Y’all. I snapped. Well, all I could think of was the song from Chicago ‘They Had It Coming’… Let me explain. But first, do know that my husband is an amazing husband and father. My 4 kids are very respectful, good kids. But they are a** holes sometimes (don’t judge me, be honest, and I am sure you have thought the same thing about your kids). So needless to say, I love them all. As a SAHM, people assume that I am the ONLY person that is suppose to clean the house. Well, that doesn’t fly over here, my kids have chores and hubby helps it when my endometriosis is at a high and will cook dinner on those days.
The day started OK. I woke the kids up, got them ready and dropped off my littles. I ran to the store to grab some things and kept looking at my clock, because I had a PTA meeting at the middle school. I then get a call 13 minutes past from when my 4th grader started school. He was having a moment (he has Aspergers), they just wanted to let me know. Fast forward 20 minutes later, they are calling me to come in.
So that started off my emotional day. I leave his school and stand in line at Popeyes, because my older kids wanted to try it. I get home and see that my counters were not wiped down, they made a mess in the living room (I wasn’t paying attention when I walked out the house). And someone dropped their chocolate frosty on the ground and left it. Yep, chocolate stuck on my dining room floor. Right then and there, I knew I was quitting.
I do a lot of the family work and seeing that, I felt unappreciated.

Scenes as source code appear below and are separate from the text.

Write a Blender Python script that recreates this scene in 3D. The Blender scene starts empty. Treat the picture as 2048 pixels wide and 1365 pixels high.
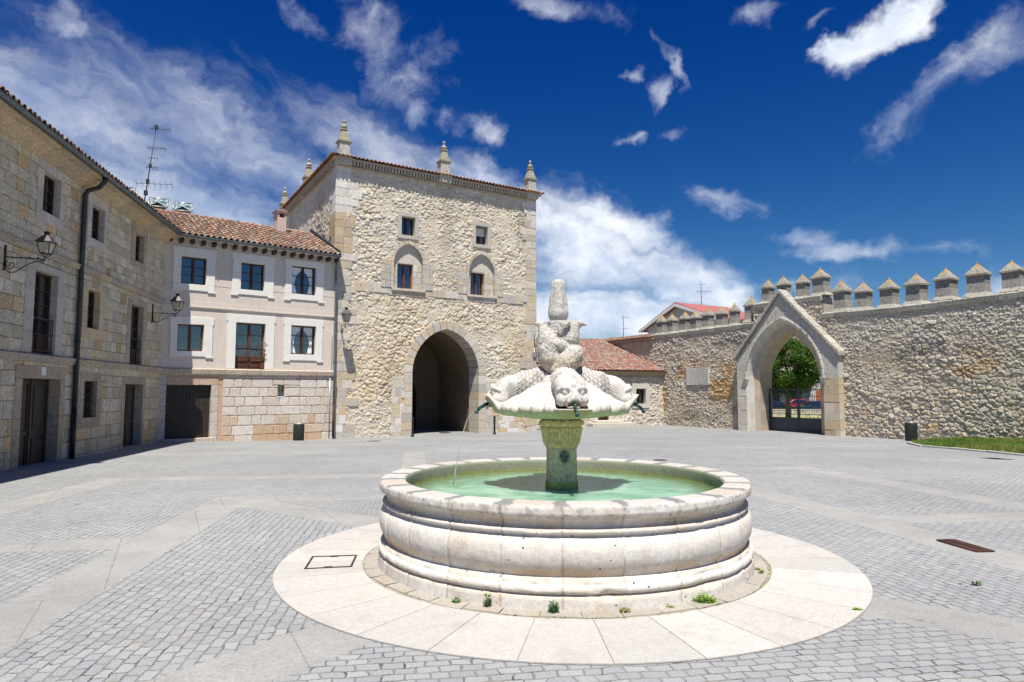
import bpy, math, random
import numpy as np
from mathutils import Matrix, Vector
random.seed(7); RNG = np.random.default_rng(7)
PI = math.pi
sc = bpy.context.scene
COL = sc.collection
# ---------------------------------------------------------------- camera geometry
F = 1300.0; CZ = 1.85; TH = math.atan((784 - 682.5) / F)
cam = bpy.data.cameras.new('camera'); cam.sensor_width = 36; cam.lens = 36 * F / 2048
cam.clip_start = 0.1; cam.clip_end = 2000
camo = bpy.data.objects.new('camera', cam); COL.objects.link(camo)
camo.location = (0, 0, CZ); camo.rotation_euler = (PI / 2 + TH, 0, 0); sc.camera = camo

def gz(x, y):
    """height of the ground: a gentle fall away from the fountain, a little steeper in front of the tower"""
    y = np.asarray(y, float)
    t = np.clip((y - 27) / 6.5, 0, 1); t = t * t * (3 - 2 * t)
    return np.where(y < 27, -0.0115 * y, -0.3105 - 0.2295 * t)

class Frame:
    """a wall's own coordinates: u along it, d into it, z up"""
    def __init__(s, p0, p1, zb):
        L = math.hypot(p1[0] - p0[0], p1[1] - p0[1])
        s.p0, s.L, s.zb = p0, L, zb
        s.e = ((p1[0] - p0[0]) / L, (p1[1] - p0[1]) / L); s.n = (-s.e[1], s.e[0])
        s.rz = math.atan2(s.e[1], s.e[0])
    def w(s, u, d, z=0):
        return (s.p0[0] + s.e[0] * u + s.n[0] * d, s.p0[1] + s.e[1] * u + s.n[1] * d, z)
FA = Frame((-13.2 + .197 * 9.2, 8), (-15.4, 28.4), -.33)
FB = Frame((-15.4, 28.4), (-9.1, 33.3), -.40)
FC = Frame((-9.21, 33.5), (1.44, 40), -.54)
FD = Frame((3.0, 59.9), (25.2, 24), -.54)
FE = Frame((.9, 43.6), (10.9, 47.07), -.54)

ZB = {}
def tag(o, label=None, cat=None, group=None, kind=None):
    if label: o['label'] = label
    if cat: o['category'] = cat
    if group: o['group'] = group
    if kind: o['kind'] = kind
    return o
def empty(name, loc, rz=0, label=None, cat=None, group=None):
    o = bpy.data.objects.new(name, None); COL.objects.link(o)
    o.location = loc; o.rotation_euler = (0, 0, rz); o.empty_display_size = .2
    ZB[o.name] = 0.0
    return tag(o, label, cat, group)
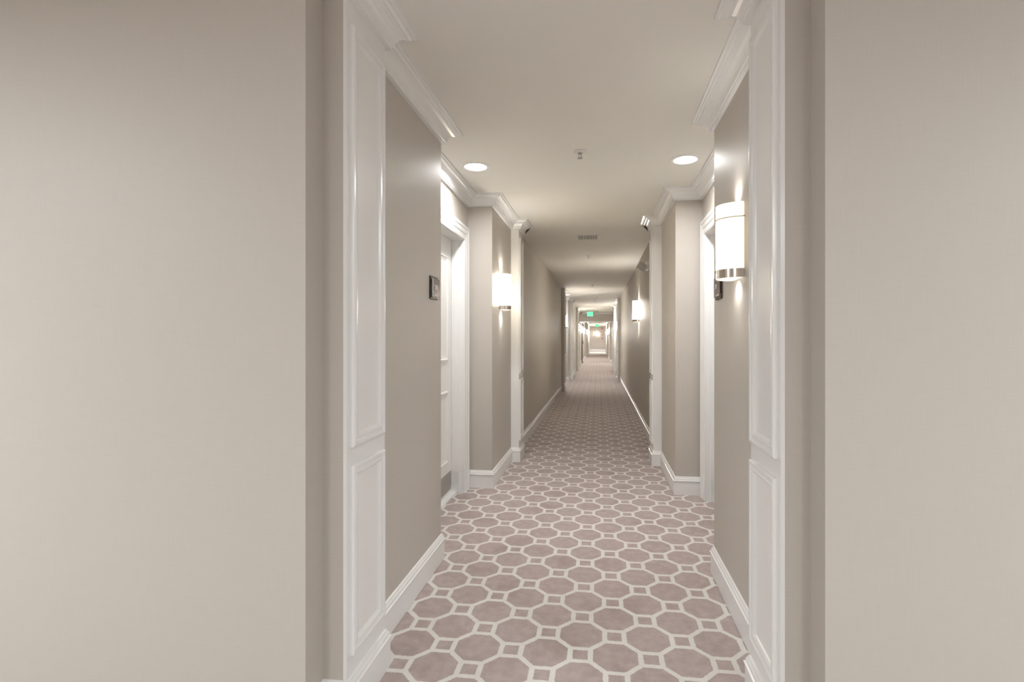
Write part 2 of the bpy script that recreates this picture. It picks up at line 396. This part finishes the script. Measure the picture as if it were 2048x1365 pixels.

So when hubby called, I was a crying mess because of having to go to the school and help my son and feeling like a bad mom. And then being upset that no one is helping around the house and that I was going on strike. He clearly thought I was having a panic attack and had gone over the edge.
He got home from work and I snapped and let them know that I am going on strike, no cooking, no cleaning. The 5 of them, will have to do it all. And it was the weekend to do the menu for 2 weeks, a grocery list and grocery shopping. Oh and laundry. I said what I had to say, dropped my mic and walked out of the room.
They all started cleaning right after that. Y’all, my place was sooooo spotless. Hubby came and apologized for not helping (and I rarely ask him to help because he works so much, but the effort of asking what he can do, means the world). We ate dinner and continued on our nightly routine. Since that night, hubby came home and cooked or we went out, the kids have been making sure that their chores are done before I even mention something to them.
For the 6 days that I was on strike, it made me feel like my family got it. All of things that they were doing, and keep having to pick up after them, wiping the counters off 5x a day, sweeping and vacuuming at least twice a day, cleaning off the living room table a lot, etc. it was hard not to clean something, but I had to get my point across. Hubby didn’t complain once. My kids said ‘Sorry mama, we get it now. You are not our maid. Thank you for all that you do when we are at school”. In no way are my husband or kids lazy. I will say they got comfortable. And sometimes, you just have to snap and go on strike.